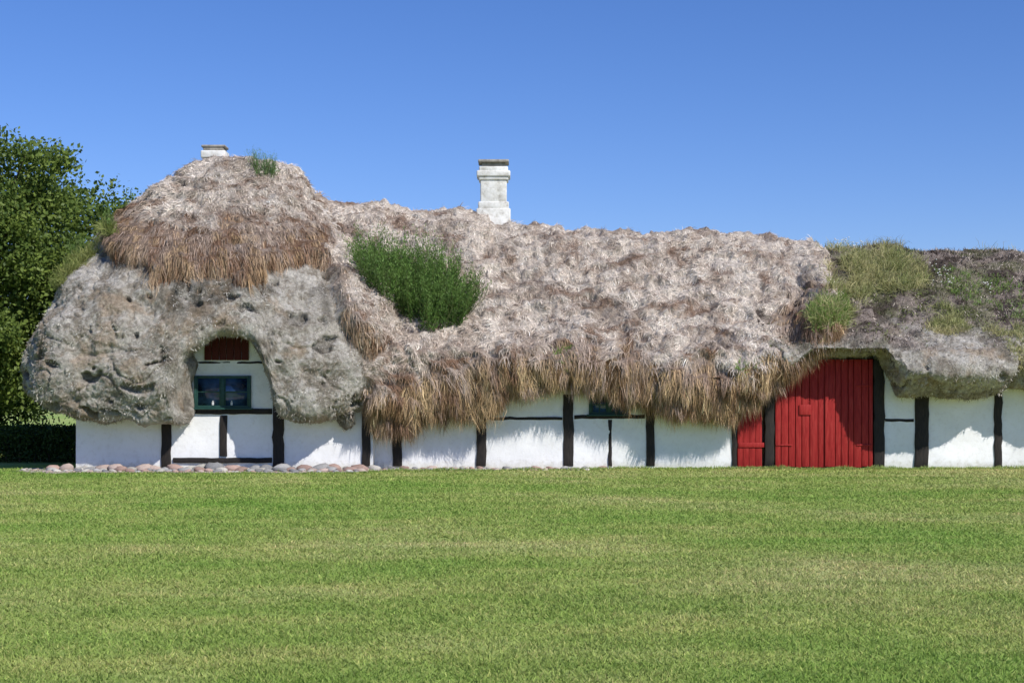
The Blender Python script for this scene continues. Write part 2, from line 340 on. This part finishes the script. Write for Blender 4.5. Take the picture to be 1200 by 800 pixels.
br=.95*(1-ss(.45,1.5,hc+(fbm(Pw*2.,3,77)-.5)*1.7))*(Pw[:,:,0]<-4.0)+.5*(1-ss(.1,.5,hc))*(Pw[:,:,0]>=-4.0)
cw=lerp(greycol(Pw,pitw),thatchcol(Pw,br*.8)*.78,cap)
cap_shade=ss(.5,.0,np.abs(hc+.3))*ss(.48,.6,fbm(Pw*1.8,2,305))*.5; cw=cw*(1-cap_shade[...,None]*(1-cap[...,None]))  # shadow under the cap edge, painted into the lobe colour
gf=gridfaces(nuw,nvw,True)
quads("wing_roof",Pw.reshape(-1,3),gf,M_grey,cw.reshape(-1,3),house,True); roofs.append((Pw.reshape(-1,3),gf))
mat_strands("wing_thatch_strands",Pw,Nw,Tw,85000,(cap>.5)*(Pw[:,:,1]<4.5)*1.,lambda R,i,j:br[i,j])
fringe("wing_thatch_fringe",Pw,Nw,Tw,18000,((hc>.0)&(hc<.95)&(Pw[:,:,1]<1.2)&(Pw[:,:,0]<-3.9))*1.+((hc>.0)&(hc<.5)&(Pw[:,:,1]<1.2)&(Pw[:,:,0]>=-3.9))*.5,(.22,.58),((.15,.08,.045),(.47,.33,.22)))
for nm,(P_,N_,T_,w_,cnt) in {"wing_lobe_fuzz":(Pw,Nw,Tw,(cap<.4)*(Pw[:,:,1]<2.5)*(fbm(Pw*1.4,2,333)>.38),45000),"eave_lobe_fuzz":(Pr,Nr,Tr,(up<.5)*(Pr[:,:,1]<.5)*(Pr[:,:,0]<13.),14000)}.items():
    R,n_,t_,i,j=sample(P_,N_,T_,cnt,w_*1.+1e-9)
    C=lerp((.26,.215,.165),(.62,.575,.51),ss(.38,.62,fbm(R*5,3,334)))*rng.lognormal(0,.28,cnt)[:,None]
    strands(nm,R,rng.normal(0,.6,(cnt,3))+n_*.2+np.array([[0,0,-.4]]),n_,rng.uniform(.02,.09,cnt),rng.uniform(.005,.011,cnt),.1,C,M_strand,house)
# ------------------------------------------------------------ ray lookup onto the roofs
VV,QQ=joinq(roofs); bvh=BVHTree.FromPolygons(VV.tolist(),QQ.tolist())
cam0=Vector((0,-CAMD,CH))
def hit(px,py):
    d=Vector(((px-600)/F,1,(HZ-py)/F)).normalized(); r=bvh.ray_cast(cam0,d)
    return (r[0],r[1]) if r[0] is not None else (None,None)
# ------------------------------------------------------------ walls
def wallgrid(name,x0,x1,y,z0,z1,depth=.3):
    nx=max(2,int((x1-x0)/.08)); nzv=max(2,int((z1-z0)/.08))
    X,Z=np.meshgrid(np.linspace(x0,x1,nx),np.linspace(z0,z1,nzv),indexing='ij')
    P=np.stack([X,np.full_like(X,y),Z],-1); P[:,:,1]+=(fbm(P*np.array([1.6,1,1.6]),3,401)-.5)*.05
    V=P.reshape(-1,3); Q=gridfaces(nx,nzv); vb,qb=box(x0,x1,y+.06,y+depth,z0,z1)
    V,Q=joinq([(V,Q),(vb,qb)]); return quads(name,V,Q,M_wall,None,house,True)
YW=-.35
def wx(px): return xx(px,YW)
wallgrid("wing_wall",wx(89),wx(437),YW,-.05,1.75)
wallgrid("wing_gable_wall",wx(180),wx(345),YW,1.751,3.0)
boxes("wing_side_walls",[(wx(89)+.01,wx(89)+.3,YW+.3,7.,-.05,1.9),(wx(437)-.3,wx(437)-.01,YW+.3,7,-.05,1.75)],M_wall,house)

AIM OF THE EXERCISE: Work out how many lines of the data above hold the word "True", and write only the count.

CORRECT OUTPUT: 3